Vedanta runs into a London storm over Orissa mining plans

July 27th, 2009 - 5:33 pm ICT by IANS  

By Dipankar De Sarkar
London, July 27 (IANS) The Church of England and other shareholders of the mining company Vedanta braced for major protests at their annual meeting here Monday with a young Kondh tribal joining celebrities to demand an end to mining plans on the bauxite-rich mountains of Nyamgiri in Orissa.

As major shareholders, who also include local councils in Britain, gathered for the Annual General Meeting, the movement against Vedanta operations in Nyamgiri gathered the celebrity support of human rights campaigners Bianca Jagger and Arundhati Roy.

Owned by Indian-origin billionaire Anil Aggarwal, Vedanta’s plans to build an open-pit mine for bauxite threaten the ecologically sensitive mountain, which is a sacred site for the Kondhs, said Sitaram, a representative of the tribe, who travelled all the way from Nyamgiri.

“We cannot live without our god mountain and the forest and we will continue our peaceful struggle. It is a life and death battle and Kondh people are united on this,” said Sitaram, whose travel was sponsored by ActionAid, a campaigning nongovernment body.

Jagger and Roy also lent their voices to the mounting protests against Vedanta Resources plc, which is a member of the FTSE 100 group of leading companies in the London Stock Exchange.

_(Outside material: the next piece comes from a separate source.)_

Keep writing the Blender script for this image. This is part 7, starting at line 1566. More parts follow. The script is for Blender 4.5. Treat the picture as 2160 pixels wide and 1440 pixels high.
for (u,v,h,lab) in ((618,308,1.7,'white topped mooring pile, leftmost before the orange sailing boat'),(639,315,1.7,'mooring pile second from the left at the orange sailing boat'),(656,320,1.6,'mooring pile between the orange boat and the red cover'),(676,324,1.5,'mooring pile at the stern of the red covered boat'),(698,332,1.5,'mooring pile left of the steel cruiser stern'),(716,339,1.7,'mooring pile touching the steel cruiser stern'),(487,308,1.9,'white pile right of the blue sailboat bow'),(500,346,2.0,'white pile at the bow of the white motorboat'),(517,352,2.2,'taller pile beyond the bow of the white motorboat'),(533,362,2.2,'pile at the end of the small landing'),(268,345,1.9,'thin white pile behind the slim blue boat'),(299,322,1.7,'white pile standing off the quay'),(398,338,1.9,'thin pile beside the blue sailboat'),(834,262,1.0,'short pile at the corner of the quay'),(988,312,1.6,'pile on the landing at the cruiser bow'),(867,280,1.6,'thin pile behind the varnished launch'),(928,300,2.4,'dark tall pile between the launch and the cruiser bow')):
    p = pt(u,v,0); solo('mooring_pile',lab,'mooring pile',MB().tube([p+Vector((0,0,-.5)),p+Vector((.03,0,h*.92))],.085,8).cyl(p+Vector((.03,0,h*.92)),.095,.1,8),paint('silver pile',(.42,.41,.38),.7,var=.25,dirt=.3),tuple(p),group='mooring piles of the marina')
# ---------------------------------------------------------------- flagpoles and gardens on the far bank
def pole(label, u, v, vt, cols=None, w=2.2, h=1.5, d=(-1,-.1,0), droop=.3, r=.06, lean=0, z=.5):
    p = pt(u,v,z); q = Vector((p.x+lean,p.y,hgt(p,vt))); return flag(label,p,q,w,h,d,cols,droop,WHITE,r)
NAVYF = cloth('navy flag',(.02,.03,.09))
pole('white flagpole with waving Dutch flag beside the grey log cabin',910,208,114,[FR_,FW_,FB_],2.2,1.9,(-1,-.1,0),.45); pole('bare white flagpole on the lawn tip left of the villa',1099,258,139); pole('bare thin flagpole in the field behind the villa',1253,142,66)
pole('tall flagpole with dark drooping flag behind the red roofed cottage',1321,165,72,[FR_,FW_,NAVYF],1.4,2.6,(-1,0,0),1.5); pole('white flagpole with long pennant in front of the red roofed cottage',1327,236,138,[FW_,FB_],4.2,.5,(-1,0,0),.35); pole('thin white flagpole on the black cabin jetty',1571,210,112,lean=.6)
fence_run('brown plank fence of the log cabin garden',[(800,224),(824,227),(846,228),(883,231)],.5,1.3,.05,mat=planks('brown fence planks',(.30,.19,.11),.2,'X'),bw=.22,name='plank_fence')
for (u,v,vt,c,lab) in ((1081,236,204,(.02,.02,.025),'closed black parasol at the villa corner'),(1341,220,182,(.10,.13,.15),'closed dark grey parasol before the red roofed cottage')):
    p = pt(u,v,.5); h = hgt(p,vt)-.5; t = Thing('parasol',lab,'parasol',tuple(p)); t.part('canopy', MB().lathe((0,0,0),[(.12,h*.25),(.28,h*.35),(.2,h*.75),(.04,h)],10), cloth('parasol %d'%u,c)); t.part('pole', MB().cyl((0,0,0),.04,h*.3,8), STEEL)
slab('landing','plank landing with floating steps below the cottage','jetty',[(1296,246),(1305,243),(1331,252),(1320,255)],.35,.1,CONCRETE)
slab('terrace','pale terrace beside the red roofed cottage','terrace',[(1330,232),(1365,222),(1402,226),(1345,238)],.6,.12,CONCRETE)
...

“I will be appealing to investors, which include the [British] government’s own staff pension fund, the Church of England and borough councils such as Middlesbrough to stop Vedanta going ahead with a mine that will damage the cultural and economic rights of the Kondh people as well as the fight against climate change,” Jagger said.

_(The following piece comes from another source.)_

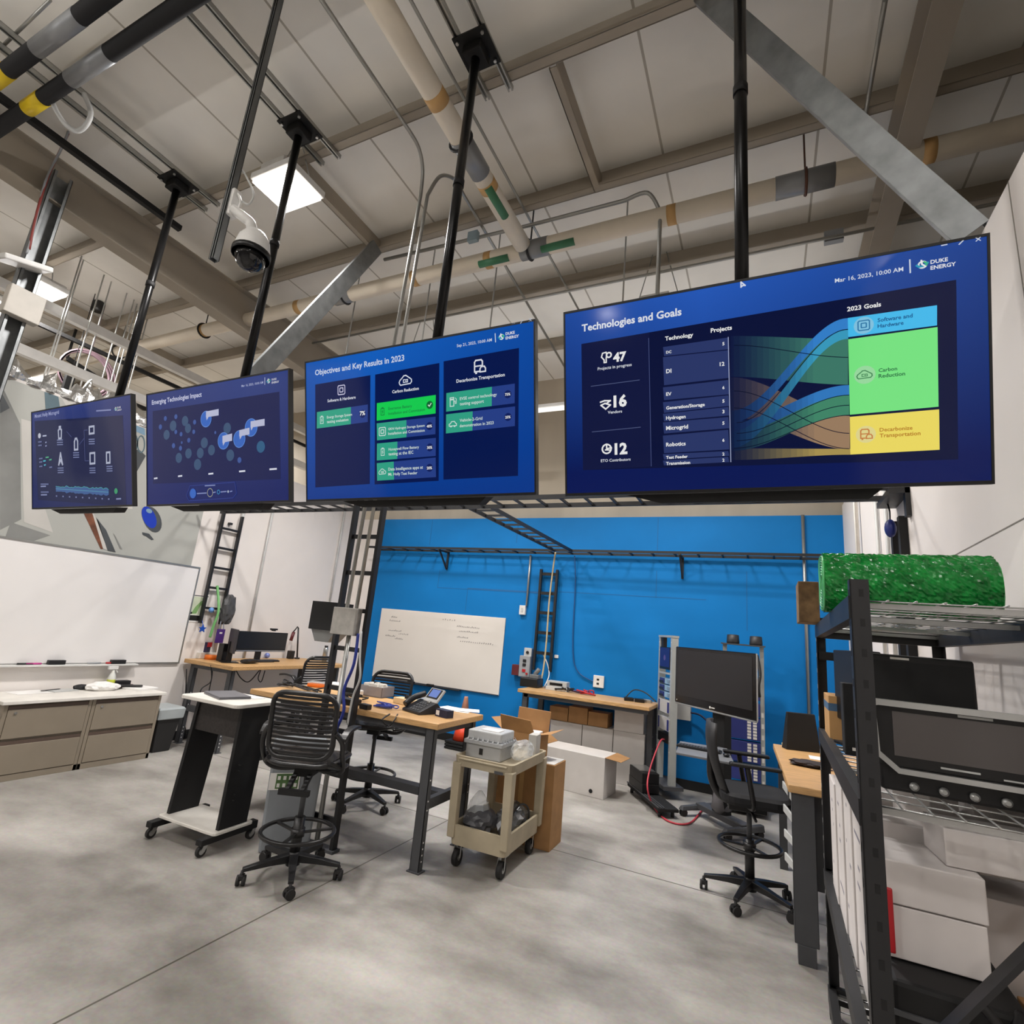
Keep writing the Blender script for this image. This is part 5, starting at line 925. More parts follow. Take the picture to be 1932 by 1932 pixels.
tag(B().blob((-2.0, 4.02, .275), (.11, .13, .085), 22, .25, sub=3).done('parts_bag', mat('smoke_bag', '54555a', .3)), 'dark bag of parts wrapped in plastic on the lower cart shelf, left one', 'bag')
tag(B().loft([[V((-2.02, 4.02, .35))+V((r*math.cos(a), r*math.sin(a), z)) for a in [k*.7 for k in range(9)]] for r, z in ((.1, -.04), (.075, .05), (.04, .1), (.015, .13))], smooth=False).done('bag_top', K['clear']), 'clear twisted plastic peak over the dark parts bag on the lower cart shelf', 'bag')
tag(B().blob((-1.82, 4.22, .275), (.09, .17, .1), 25, .3, sub=3).done('silver_bag', mat('silver_film', '8d8f92', .2, .6, .3, 20)), 'crinkled silver bag on the lower cart shelf, right one', 'bag')
tag(B().tube(arc((-1.74, 4.2, .3), .1, 0, 2*math.pi, 20, (.3, 1, 0), (0, 0, 1))[:-1], .008, 6, closed=True).done('cable_coil', K['black']), 'black cable loop standing against the silver bag on the cart', 'cable')
t = thing('tall_carton', 'tall brown cardboard carton standing behind the beige cart', 'box', (-1.87, 4.67, 0)); B().box(-.27, .27, -.15, .13, 0, .65).done('carton', K['card'], t, bevel=.003); B().box(-.26, .26, -.14, .12, .651, .655).done('white_insert', K['white'], t); B().box(-.04, .0, -.1515, -.1505, .1, .63).done('packing_tape', K['tape'], t)
t = thing('open_carton', 'open brown cardboard carton with raised flaps on top of the tall carton', 'box', (-1.96, 4.68, .656), -.12)
b = B(); w, d, h = .17, .13, .2
for a in ((-w, w, -d, -d+.006), (-w, w, d-.006, d), (-w, -w+.006, -d, d), (w-.006, w, -d, d)): b.box(*a, 0, h)
b.box(-w, w, -d, d, 0, .006); b.done('carton_body', K['card'], t)
for p in ([(-w, -d, h), (w, -d, h), (w-.02, -d-.06, h+.12), (-w+.01, -d-.06, h+.13)], [(-w, d, h), (w, d, h), (w, d+.02, h+.17), (-w, d+.02, h+.17)], [(-w, -d, h), (-w, d, h), (-w-.12, d-.02, h+.07), (-w-.12, -d, h+.08)], [(w, -d, h), (w, d, h), (w+.16, d-.02, h+.05), (w+.15, -d+.03, h+.03)]): B().prism(p, (0, .004, .002)).done('flap', K['card'], t)
B().cbox((.04, 0, h-.01), (.2, .2, .02), Rz(.2)).done('white_filler', K['paper'], t)
bx('glove_box', 'small grey and white packet beside the open carton on the cart edge', 'box', -1.77, -1.70, 4.3, 4.42, .737, .9, mat('packet_grey', 'b9b6b0', .6), None, .004, .1)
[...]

Vedanta, the core of whose assets lies in India, was not immediately available for comment but the group has previously argued that the project will bring vital jobs and economic development to the region.

Writer and activist Arundhati Roy, in a recent letter to protesters, said bauxite mountains are part of a very delicate ecosystem.

“…Today, in the era of climate change, surely it’s time to realise that forests, river systems, mountain ranges and people who know to live in ecologically sustainable ways, are worth more than all the bauxite in the world,” Roy said.

Vedanta chairman Aggarwal said in the Annual Report published last week: “I am …pleased to report that the Indian Supreme Court has cleared the bauxite mining project at Niyamgiri. We expect to commence mining our own bauxite from Niyamgiri in the current year.”

Protesters, who include large NGOs such as Survival International, Amnesty International, Action Aid, War on Want and many Indian activists, hope to replicate their campaigning success with the Norwegian government.

In 2007, the Norwegian Ministry of Finance excluded Vedanta from further investments of the Norwegian government’s pension fund after its Council on Ethics warned of “an unacceptable risk of contributing to severe environmental damages and serious or systematic violations of human rights by continuing to invest in the company”.

Survival Director Stephen Corry said, “While world leaders talk about stopping climate change, tribal people around the world are literally sitting in front of bulldozers - not just for them, but for all our sakes.”